- **Objective**: Set down, exactly as written, only the lines starting with the one that holds "The Blender Python script for this scene continues." and ending with the one that holds "None, 'shrub', 10)".

══ Exercise material

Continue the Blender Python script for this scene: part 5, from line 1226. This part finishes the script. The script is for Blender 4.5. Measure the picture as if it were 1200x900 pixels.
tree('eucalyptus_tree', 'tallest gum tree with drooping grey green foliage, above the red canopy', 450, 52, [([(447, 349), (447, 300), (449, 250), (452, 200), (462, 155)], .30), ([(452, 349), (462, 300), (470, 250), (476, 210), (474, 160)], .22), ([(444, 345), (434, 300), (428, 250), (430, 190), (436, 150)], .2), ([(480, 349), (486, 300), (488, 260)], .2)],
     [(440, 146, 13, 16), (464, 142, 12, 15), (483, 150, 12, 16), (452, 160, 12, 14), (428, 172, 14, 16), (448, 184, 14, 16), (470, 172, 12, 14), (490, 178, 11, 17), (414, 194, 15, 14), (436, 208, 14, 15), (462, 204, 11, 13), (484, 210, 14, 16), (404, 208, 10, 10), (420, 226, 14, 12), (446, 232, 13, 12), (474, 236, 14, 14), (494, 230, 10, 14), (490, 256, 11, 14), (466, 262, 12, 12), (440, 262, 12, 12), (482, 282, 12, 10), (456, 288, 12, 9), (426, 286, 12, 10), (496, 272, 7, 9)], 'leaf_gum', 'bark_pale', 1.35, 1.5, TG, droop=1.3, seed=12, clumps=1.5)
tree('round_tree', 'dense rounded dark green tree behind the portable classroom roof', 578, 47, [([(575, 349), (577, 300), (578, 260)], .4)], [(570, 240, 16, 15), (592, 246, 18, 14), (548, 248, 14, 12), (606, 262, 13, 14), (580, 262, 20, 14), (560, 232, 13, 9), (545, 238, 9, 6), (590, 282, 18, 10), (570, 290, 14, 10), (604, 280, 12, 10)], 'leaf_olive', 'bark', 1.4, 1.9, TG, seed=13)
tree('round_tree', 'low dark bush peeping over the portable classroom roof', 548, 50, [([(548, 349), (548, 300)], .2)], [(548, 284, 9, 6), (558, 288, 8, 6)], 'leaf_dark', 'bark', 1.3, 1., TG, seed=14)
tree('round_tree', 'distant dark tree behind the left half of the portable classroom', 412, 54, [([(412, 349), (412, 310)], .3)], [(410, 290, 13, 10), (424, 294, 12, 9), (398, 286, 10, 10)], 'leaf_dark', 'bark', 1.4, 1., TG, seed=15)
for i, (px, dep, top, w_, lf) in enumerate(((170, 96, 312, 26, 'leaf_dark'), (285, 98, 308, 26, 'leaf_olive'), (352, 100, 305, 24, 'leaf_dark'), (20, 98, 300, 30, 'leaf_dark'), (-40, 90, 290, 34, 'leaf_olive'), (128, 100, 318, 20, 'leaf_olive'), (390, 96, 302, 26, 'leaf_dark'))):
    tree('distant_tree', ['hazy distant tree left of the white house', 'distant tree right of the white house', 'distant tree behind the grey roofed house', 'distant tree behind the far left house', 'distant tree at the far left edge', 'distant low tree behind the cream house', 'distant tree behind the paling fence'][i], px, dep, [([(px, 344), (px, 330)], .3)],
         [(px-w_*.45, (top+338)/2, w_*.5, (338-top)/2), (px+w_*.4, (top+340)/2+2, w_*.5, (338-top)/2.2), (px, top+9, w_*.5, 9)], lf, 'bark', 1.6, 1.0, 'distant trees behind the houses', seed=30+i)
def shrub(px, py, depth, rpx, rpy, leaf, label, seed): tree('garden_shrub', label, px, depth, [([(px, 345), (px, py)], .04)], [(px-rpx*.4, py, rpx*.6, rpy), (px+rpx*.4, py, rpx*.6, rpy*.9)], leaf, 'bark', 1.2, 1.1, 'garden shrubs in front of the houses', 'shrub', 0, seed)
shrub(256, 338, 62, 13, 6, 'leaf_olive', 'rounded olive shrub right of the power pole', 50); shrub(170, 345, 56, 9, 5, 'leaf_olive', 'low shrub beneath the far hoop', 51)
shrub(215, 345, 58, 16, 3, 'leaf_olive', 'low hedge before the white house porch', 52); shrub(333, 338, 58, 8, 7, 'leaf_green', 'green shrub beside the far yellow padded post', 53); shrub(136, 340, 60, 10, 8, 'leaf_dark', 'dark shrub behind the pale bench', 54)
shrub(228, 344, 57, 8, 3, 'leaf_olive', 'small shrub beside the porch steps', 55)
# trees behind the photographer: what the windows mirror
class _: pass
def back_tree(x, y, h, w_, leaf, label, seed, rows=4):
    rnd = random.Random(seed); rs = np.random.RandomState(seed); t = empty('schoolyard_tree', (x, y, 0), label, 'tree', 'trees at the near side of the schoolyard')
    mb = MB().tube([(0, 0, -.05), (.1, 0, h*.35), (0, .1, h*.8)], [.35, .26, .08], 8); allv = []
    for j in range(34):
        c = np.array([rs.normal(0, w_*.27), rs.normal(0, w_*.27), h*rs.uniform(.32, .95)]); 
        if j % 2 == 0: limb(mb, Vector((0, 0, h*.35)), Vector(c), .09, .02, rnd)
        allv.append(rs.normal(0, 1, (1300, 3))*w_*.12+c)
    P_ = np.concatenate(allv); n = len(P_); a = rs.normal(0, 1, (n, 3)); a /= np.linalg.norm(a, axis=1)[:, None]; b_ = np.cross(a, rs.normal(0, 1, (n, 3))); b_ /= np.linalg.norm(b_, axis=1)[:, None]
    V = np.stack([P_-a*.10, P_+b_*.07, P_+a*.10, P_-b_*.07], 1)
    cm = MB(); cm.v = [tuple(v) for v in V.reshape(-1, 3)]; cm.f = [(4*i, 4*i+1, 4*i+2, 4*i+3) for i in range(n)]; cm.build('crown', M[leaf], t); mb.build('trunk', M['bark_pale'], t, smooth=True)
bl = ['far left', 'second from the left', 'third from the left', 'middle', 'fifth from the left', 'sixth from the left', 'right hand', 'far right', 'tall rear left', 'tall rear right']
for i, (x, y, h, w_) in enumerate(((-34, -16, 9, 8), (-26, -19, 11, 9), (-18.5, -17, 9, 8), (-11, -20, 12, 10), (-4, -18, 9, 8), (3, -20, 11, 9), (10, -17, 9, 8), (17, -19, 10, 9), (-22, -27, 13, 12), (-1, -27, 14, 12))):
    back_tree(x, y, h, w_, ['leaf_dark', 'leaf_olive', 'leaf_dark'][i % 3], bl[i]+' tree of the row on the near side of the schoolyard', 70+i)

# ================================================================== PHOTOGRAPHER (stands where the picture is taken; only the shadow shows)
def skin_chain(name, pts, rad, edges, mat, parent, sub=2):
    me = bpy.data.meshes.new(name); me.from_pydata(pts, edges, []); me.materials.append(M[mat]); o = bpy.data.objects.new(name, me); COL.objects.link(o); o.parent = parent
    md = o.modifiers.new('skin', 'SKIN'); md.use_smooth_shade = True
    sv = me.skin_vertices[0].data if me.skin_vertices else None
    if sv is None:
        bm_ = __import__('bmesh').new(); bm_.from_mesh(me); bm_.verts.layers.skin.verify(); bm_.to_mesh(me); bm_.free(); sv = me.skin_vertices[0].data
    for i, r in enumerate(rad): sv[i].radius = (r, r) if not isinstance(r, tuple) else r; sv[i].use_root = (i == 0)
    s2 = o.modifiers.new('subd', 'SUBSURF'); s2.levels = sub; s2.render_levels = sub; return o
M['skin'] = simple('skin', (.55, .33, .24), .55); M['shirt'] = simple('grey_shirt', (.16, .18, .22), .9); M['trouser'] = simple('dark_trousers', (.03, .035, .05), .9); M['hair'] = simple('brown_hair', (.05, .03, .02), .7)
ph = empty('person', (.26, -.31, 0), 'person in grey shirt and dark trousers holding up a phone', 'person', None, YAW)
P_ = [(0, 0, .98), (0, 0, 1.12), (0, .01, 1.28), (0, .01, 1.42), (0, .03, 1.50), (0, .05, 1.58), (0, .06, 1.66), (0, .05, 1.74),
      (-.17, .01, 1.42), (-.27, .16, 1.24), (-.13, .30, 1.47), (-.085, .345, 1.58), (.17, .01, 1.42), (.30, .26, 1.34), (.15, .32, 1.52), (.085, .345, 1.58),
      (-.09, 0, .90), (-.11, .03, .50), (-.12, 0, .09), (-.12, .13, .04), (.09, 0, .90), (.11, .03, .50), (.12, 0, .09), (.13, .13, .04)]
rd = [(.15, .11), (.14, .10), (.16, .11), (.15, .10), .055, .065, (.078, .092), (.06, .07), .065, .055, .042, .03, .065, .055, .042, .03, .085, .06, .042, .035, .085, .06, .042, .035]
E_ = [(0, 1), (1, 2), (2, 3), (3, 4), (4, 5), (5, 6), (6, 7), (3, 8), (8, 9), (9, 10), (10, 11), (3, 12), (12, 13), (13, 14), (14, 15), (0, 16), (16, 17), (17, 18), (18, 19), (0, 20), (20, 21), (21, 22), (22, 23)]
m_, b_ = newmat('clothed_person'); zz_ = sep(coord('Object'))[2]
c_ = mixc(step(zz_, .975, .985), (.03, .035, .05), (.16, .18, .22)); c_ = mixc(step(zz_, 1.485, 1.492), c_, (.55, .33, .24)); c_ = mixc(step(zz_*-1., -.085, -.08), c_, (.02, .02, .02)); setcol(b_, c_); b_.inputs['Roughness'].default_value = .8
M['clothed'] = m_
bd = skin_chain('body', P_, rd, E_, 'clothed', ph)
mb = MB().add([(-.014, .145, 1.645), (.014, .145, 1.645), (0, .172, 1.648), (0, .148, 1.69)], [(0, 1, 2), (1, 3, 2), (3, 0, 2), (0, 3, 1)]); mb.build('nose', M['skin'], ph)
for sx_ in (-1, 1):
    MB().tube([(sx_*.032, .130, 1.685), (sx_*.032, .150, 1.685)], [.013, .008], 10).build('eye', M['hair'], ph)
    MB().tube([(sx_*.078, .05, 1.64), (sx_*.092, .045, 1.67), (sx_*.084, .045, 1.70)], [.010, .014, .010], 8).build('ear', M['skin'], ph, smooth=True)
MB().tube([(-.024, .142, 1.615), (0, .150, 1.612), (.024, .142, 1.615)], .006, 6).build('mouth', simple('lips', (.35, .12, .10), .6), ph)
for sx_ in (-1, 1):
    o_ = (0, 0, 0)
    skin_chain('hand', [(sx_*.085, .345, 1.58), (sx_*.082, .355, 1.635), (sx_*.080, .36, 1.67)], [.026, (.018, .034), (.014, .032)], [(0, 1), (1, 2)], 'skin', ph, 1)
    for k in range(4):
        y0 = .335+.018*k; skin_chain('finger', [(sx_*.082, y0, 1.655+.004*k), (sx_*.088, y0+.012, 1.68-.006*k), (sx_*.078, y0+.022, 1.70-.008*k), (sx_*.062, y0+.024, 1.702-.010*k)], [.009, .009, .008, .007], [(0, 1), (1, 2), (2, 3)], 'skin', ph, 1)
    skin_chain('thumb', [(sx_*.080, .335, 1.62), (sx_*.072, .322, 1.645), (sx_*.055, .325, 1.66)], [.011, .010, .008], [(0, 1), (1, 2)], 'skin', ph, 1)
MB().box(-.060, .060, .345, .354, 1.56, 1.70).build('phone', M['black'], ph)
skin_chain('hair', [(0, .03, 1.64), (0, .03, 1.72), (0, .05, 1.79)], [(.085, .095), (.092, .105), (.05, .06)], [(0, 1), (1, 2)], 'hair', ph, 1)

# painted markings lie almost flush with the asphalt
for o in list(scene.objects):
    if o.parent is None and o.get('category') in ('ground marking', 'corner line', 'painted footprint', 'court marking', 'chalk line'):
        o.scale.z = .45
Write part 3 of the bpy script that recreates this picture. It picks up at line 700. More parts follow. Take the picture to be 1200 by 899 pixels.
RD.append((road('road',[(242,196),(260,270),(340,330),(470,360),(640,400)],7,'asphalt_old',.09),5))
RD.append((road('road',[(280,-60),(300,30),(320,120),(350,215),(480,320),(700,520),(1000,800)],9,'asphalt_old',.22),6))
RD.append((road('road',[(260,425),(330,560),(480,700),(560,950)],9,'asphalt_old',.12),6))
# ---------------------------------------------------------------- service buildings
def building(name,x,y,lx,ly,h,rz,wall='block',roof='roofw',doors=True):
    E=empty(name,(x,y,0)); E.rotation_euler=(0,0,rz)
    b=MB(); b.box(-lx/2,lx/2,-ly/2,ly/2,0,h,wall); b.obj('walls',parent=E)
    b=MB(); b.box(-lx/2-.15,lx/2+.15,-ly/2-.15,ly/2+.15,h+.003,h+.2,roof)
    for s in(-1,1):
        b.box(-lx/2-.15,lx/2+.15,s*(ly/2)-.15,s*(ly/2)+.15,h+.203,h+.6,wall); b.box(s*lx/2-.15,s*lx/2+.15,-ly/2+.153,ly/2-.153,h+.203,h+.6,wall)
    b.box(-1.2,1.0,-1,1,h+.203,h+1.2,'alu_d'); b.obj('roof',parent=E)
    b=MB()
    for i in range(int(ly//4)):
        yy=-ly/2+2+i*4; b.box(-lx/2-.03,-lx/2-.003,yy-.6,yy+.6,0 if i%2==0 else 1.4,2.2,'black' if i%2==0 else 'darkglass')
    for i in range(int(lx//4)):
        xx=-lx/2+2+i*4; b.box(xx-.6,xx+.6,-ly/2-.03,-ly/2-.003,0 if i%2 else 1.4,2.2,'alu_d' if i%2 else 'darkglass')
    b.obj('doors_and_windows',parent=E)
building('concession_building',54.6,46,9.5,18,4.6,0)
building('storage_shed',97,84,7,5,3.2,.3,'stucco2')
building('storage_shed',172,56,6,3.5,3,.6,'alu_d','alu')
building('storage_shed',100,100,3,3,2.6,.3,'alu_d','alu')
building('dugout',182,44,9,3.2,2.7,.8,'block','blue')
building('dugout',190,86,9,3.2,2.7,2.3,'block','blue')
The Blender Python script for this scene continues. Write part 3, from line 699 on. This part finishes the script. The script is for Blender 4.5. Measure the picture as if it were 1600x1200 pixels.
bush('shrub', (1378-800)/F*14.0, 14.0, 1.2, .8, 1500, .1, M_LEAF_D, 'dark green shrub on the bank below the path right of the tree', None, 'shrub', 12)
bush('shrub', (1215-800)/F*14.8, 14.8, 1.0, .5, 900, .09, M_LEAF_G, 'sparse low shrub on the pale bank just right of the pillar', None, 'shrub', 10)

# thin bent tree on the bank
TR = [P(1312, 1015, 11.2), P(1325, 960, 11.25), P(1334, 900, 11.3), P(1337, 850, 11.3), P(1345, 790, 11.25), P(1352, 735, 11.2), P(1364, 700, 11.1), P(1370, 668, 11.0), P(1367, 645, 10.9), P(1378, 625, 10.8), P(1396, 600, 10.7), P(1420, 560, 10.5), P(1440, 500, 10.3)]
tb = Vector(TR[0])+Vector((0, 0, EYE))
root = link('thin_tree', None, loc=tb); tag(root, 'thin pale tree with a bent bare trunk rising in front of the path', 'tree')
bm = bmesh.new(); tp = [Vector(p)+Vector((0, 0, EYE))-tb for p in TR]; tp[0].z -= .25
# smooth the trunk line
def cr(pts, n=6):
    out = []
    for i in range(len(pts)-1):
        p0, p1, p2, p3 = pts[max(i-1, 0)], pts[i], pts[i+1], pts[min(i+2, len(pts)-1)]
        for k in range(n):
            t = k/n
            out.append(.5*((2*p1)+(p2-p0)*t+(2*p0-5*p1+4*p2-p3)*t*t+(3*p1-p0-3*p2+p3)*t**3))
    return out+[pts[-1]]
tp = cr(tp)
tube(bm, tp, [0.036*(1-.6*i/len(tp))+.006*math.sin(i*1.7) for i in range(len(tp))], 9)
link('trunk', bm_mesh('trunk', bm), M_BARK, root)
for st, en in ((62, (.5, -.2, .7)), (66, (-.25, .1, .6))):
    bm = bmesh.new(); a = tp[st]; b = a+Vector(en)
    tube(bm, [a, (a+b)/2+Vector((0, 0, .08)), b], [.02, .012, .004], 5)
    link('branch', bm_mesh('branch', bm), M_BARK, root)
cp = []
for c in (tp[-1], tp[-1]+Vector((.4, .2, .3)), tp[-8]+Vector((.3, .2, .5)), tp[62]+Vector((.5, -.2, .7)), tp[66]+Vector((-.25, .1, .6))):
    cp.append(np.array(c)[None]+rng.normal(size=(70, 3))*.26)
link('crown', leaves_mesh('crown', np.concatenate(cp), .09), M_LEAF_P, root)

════

- **Result of this task**:
The Blender Python script for this scene continues. Write part 3, from line 699 on. This part finishes the script. The script is for Blender 4.5. Measure the picture as if it were 1600x1200 pixels.
bush('shrub', (1378-800)/F*14.0, 14.0, 1.2, .8, 1500, .1, M_LEAF_D, 'dark green shrub on the bank below the path right of the tree', None, 'shrub', 12)
bush('shrub', (1215-800)/F*14.8, 14.8, 1.0, .5, 900, .09, M_LEAF_G, 'sparse low shrub on the pale bank just right of the pillar', None, 'shrub', 10)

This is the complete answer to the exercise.